Alan Alexander Brown and John Bruce Cartwright, The Joint Administrators of Oceancrown Limited v. Stonegale Limited, 11 December 2013 – whether transactions liable to reduction as gratuitous alienations

Outer House Case in which the administrators of Oceancrown Ltd and other associated companies (including Loanwell Ltd and Questway Ltd) sought reductions of the sales of various properties by the companies as gratuitous alienations[1].

Background
The companies in administration were part of a group under the control of a Mr Pelosi. The group was involved in the development and letting of commercial and residential properties. Mr Pelosi had effective control of all of the companies which were operated as one enterprise and operated on the basis of one bank account in the name of Questway Ltd.

Mr Pelosi negotiated the sale of 278 Glasgow Road, Rutherglen to Clyde Gateway Development Limited. On 10 November 2010 Oceancrown disponed 278 Glasgow Road to Strathcroft (then 99% owned by Mr Pelosi) for £762k. On the same day Strathcroft disponed the same property to Clyde Gateway for £2.1m (plus VAT of £367.5k[2]).

The bank’s solicitors were advised that sale of 278 Glasgow Road was part of a series of transactions also involving 110, 210 and 260 Glasgow Road, and 64 Roslea Drive (owned by Oceancrown, Loanwell and Questway and over which the bank held standard securities), the total sale price for which was £2.414m. When the bank’s solicitor (who was unaware of the sale of 278 Glasgow Road to Clyde Gateway) received the sale proceeds, it delivered discharges of the securities. Dispositions were executed (On 24 November 2010) transferring 110, 210 and 260 Glasgow Road to Stonegale Limited (of which Mr Pelosi’s son was the sole shareholder and director) and 64 Roslea Drive to Mr Pelosi’s son.

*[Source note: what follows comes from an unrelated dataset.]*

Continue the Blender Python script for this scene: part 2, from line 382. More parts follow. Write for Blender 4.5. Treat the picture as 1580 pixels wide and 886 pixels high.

The son then sold 64 Roslea Drive to a third party for £125k. Although no money was paid, the dispositions for the four properties recorded a consideration of £1.652m in total. Stonegale did not dispute that all the funds paid to the bank to discharge the securities came from the purchase of 278 Glasgow Road by Clyde Gateway.

Argument for the administrators
The administrators argued that a large proportion of the money received from Clyde Gateway (in respect of 278 Glasgow Road) was attributed to the other dispositions in order to make it appear that the transfers to Stonegale and Mr Pelosi’s son were made for consideration. In the view of the administrator, the back-to-back sale and transfers had been structured so as to keep £1.7075m out of reach of the bank and to transfer the properties to Stonegale and Mr Pelosi’s son for no consideration. The court was therefore asked to reduce the transfers of 110, 210 and 260 Glasgow Road, and 64 Roslea Drive.

Argument for Stongale
Stonegale argued that the issue for the court was whether the alienations of 110, 210 and 260 Glasgow Road and 64 Roslea Drive, Glasgow were made “for adequate consideration”. Oceancrown, Loanwell and Questway had each received consideration which was paid to their secured lender. The parties agreed that the sums attributed to 110, 210 and 260 Glasgow Road, and 64 Roslea Drive exceeded their market value. The source of the funds was irrelevant. The bank had decided to discharge the security over 278 Glasgow Road on the basis of a valuation it had received and had made a bad bargain. The other transactions were separate. Consideration had been paid to Oceancrown, Loanwell and Questway as they had reduced their indebtedness to the bank.

Decision
Lord Malcolm found otherwise. “Consideration” is “something which is given, or surrendered, in return for something else”[3] No one paid anything for 110, 210, 260 Glasgow Road and 64 Roslea Drive. Oceancrown, Loanwell and Questway did not receive anything in return for the dispositions. They gifted the properties to the disponees. The fact that the bank was misled into using part of the sale price of 278 Glasgow Road to discharge all the standard securities did not supply the missing consideration. If the bank had known that 278 Glasgow Road had been sold for £2.4m, the same overall reduction in bank indebtedness would have occurred, but only the standard security over 278 Glasgow Road would have been discharged. The tranfsfers under challenge were gratuitous alienations. As such, reductions of the dispositions of 110, 210, 260 Glasgow Road were granted and Mr Pelosi’s son was be ordered to repay (to the administrators) the £125k paid to him by the third party for the purchase of 64 Roslea Drive.

The full judgement is available from Scottish Courts here.

All of our property and conveyancing case summaries are contained in the LKS Property and Conveyancing Casebook here.


[1] In terms of s242 of the Insolvency Act 1986.

[2] The administrators investigations indicated that the VAT element on the sale of 278 Glasgow Road had not been paid to HMRC.